* The task
Every line of the material is to be quoted verbatim, minus the pictures.

* Material provided

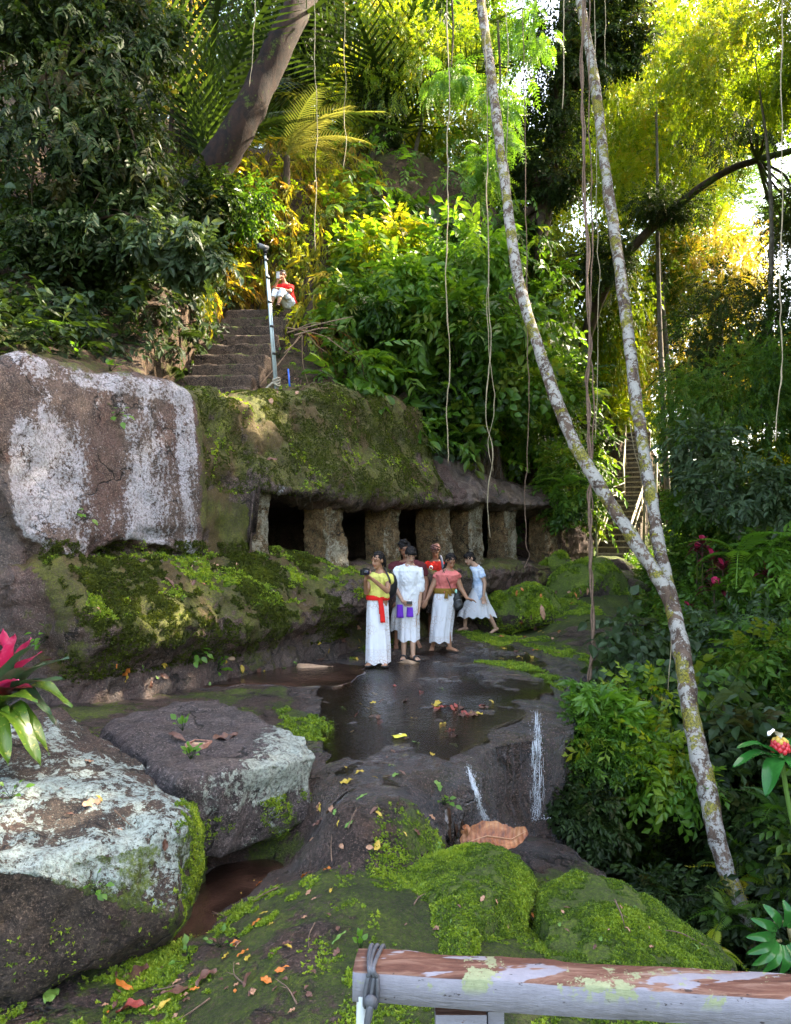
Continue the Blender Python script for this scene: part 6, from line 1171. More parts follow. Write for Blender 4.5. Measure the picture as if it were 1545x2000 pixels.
CL = [((28,1245),.06,PK,0,-.1),((58,1252),.05,PK,.05,-.1),((-30,1240),.06,PK,0,0),((78,1278),.05,PK,-.1,-.15),((5,1235),.055,PK,.1,.1),((45,1270),.05,MR,.15,.1),((98,1290),.05,MR,.1,0),((62,1265),.05,GMR,-.2,-.1),((128,1288),.075,GMR,.0,.05),((85,1300),.07,GMR,-.25,-.2),
  ((120,1330),.07,GMR,-.1,.12),((60,1345),.06,MR,-.3,-.2),((-40,1270),.06,PK,-.2,-.1),((35,1330),.055,PK,-.3,-.25),((135,1380),.075,GY,.0,.1),((95,1395),.065,GMR,-.1,0),((75,1490),.075,GY,-.25,-.1),((15,1490),.07,GY,-.3,-.2),((92,1470),.06,GY,-.15,.0),((-40,1480),.07,GY,-.2,0),((70,1370),.07,GY,-.35,-.25),((110,1420),.05,GMR,.1,.15)]
for i, (tp, w_, m_, dy, b_) in enumerate(CL):
    T_ = PY(tp[0], tp[1], 5.15+dy)-cb; L_ = np.linalg.norm(T_); md = T_*.5+np.array([0, dy*.3, .10*L_+(.10 if T_[2] < .1 else .02)]); T_ = T_*1.05; V, F_ = blade([T_*.04, md, T_], w_*1.15, 12, .3, .14, seed=i); ob('leaf', mesh_np('leaf', V, F_, True, {'rnd': np.full(len(V), .5)}), m_, co)
mb = MB(); mb.tube(smooth_path([(0,0,.02), (-.05,.05,-.2), (-.12,.1,-.5)], 4), .03, 8); ob('stem', mb.mesh('stem'), BK['dark'], co)
def rosette(name, label, px, py, Yd, n_, L_, wd, mats, seed, stem=.8, el=(-.3, 1.1), cat='plant', flat=False):
    c = PY(px, py, Yd); rs = np.random.RandomState(seed); root = empty(name, tuple(c-np.array([0, 0, stem])), label=label, cat=cat)
    for i in range(n_):
        a = i*2.4+rs.uniform(-.2, .2); e = el[0]+(el[1]-el[0])*(i/(n_-1)); d = np.array([math.cos(a)*math.cos(e), math.sin(a)*math.cos(e), math.sin(e)]); l = L_*rs.uniform(.8, 1.1)*(1-.3*max(0, e)); o_ = np.array([0, 0, stem-.08*(1-i/n_)])
        V, F_ = blade([o_+d*.03, o_+d*l*.55+[0,0,.06*l], o_+d*l-[0,0,.22*l*(1-e*.5)]], wd, 8, .3, .08, seed=i); ob('leaf', mesh_np('leaf', V, F_, True), mats[i % len(mats)] if not callable(mats) else mats(i/n_), root)
    mb = MB(); mb.tube(smooth_path([(rs.uniform(-.1,.1), .05, 0), (0, .02, stem*.5), (0, 0, stem)], 5), .014, 6); ob('stem', mb.mesh('stem'), BK['dark'], root); return root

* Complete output
Continue the Blender Python script for this scene: part 6, from line 1171. More parts follow. Write for Blender 4.5. Measure the picture as if it were 1545x2000 pixels.
CL = [((28,1245),.06,PK,0,-.1),((58,1252),.05,PK,.05,-.1),((-30,1240),.06,PK,0,0),((78,1278),.05,PK,-.1,-.15),((5,1235),.055,PK,.1,.1),((45,1270),.05,MR,.15,.1),((98,1290),.05,MR,.1,0),((62,1265),.05,GMR,-.2,-.1),((128,1288),.075,GMR,.0,.05),((85,1300),.07,GMR,-.25,-.2),
  ((120,1330),.07,GMR,-.1,.12),((60,1345),.06,MR,-.3,-.2),((-40,1270),.06,PK,-.2,-.1),((35,1330),.055,PK,-.3,-.25),((135,1380),.075,GY,.0,.1),((95,1395),.065,GMR,-.1,0),((75,1490),.075,GY,-.25,-.1),((15,1490),.07,GY,-.3,-.2),((92,1470),.06,GY,-.15,.0),((-40,1480),.07,GY,-.2,0),((70,1370),.07,GY,-.35,-.25),((110,1420),.05,GMR,.1,.15)]
for i, (tp, w_, m_, dy, b_) in enumerate(CL):
    T_ = PY(tp[0], tp[1], 5.15+dy)-cb; L_ = np.linalg.norm(T_); md = T_*.5+np.array([0, dy*.3, .10*L_+(.10 if T_[2] < .1 else .02)]); T_ = T_*1.05; V, F_ = blade([T_*.04, md, T_], w_*1.15, 12, .3, .14, seed=i); ob('leaf', mesh_np('leaf', V, F_, True, {'rnd': np.full(len(V), .5)}), m_, co)
mb = MB(); mb.tube(smooth_path([(0,0,.02), (-.05,.05,-.2), (-.12,.1,-.5)], 4), .03, 8); ob('stem', mb.mesh('stem'), BK['dark'], co)
def rosette(name, label, px, py, Yd, n_, L_, wd, mats, seed, stem=.8, el=(-.3, 1.1), cat='plant', flat=False):
    c = PY(px, py, Yd); rs = np.random.RandomState(seed); root = empty(name, tuple(c-np.array([0, 0, stem])), label=label, cat=cat)
    for i in range(n_):
        a = i*2.4+rs.uniform(-.2, .2); e = el[0]+(el[1]-el[0])*(i/(n_-1)); d = np.array([math.cos(a)*math.cos(e), math.sin(a)*math.cos(e), math.sin(e)]); l = L_*rs.uniform(.8, 1.1)*(1-.3*max(0, e)); o_ = np.array([0, 0, stem-.08*(1-i/n_)])
        V, F_ = blade([o_+d*.03, o_+d*l*.55+[0,0,.06*l], o_+d*l-[0,0,.22*l*(1-e*.5)]], wd, 8, .3, .08, seed=i); ob('leaf', mesh_np('leaf', V, F_, True), mats[i % len(mats)] if not callable(mats) else mats(i/n_), root)
    mb = MB(); mb.tube(smooth_path([(rs.uniform(-.1,.1), .05, 0), (0, .02, stem*.5), (0, 0, stem)], 5), .014, 6); ob('stem', mb.mesh('stem'), BK['dark'], root); return root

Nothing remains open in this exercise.